Grandes museus estrangeiros preservam obras da colecção Daupiaz. O “Retrato de Diderot” de Fragonard expõe-se no Museu do Louvre, e o “São João Baptista” de Jusepe Leoni é um dos tesouros da Galeria Nacional do Canadã.

O coleccionador faraónico

O português que mais colecções constituiu e diversificou foi Ernesto de Vilhena, oficial da armada e presidente da Companhia dos Diamantes de Angola. Nasceu em Ferreira do Alentejo em 5 de Junho de 1876 e desapareceu em Lisboa a 14 de Fevereiro de 1967.

Desde 1922 começou a coleccionar vastissimos e riquíssimos espólios. O seu acervo artístico compunha-se de 60. 515 peças – artes decorativas, plásticas e biblioteca –  sendo totalmente preservado na no seu palacete da Rua de São Bento, em Lisboa.

Ao falecer deixou uma enorme colecção aos herdeiros, mas pouco capital. A família realizou os primeiros leilões em 1969 e adquiriu, com esse capital, um prédio na Avenida de Roma.

A maioria das esculturas que deixou, 1503 peças nacionais e de Malines dos séculos XIII a XVIII, encontram-se actualmente, e por doação da mulher e do filho, no Museu Nacional de Arte Antiga. Esse acervo foi conseguido de norte a sul de Portugal através de viajens e de inúmeros intermediários.

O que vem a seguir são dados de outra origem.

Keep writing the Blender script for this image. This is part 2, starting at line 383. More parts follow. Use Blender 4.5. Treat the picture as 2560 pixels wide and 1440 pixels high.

A biblioteca dos descobrimentos (2574 volumes) foi vendida em 1969 a Jorge de Brito por 26 mil contos. O banqueiro e os herdeiros dispersaram-na em leilões realizados na Alemanha em 1989, e em Portugal entre 2008 e 2009.

A colecção de arte que Ernesto Vilhena deixou acabou por ser leiloada entre 1969 e 2001. A biblioteca corrente  foi transaccionada entre 1998 e 1999. O Vitória and Albert Museum adquiriu privadamente a quase totalidade das colchas de Castelo Branco e as mais raras esculturas indo-portuguesas em marfiim. As mais raras porcelanas orientais foram leiloadas em Londres.

Na actualidade, revela-se prestigiante aparecrem peças da colecção Vilhena no mercado, tornou-se uma colecção mítica e faraónica.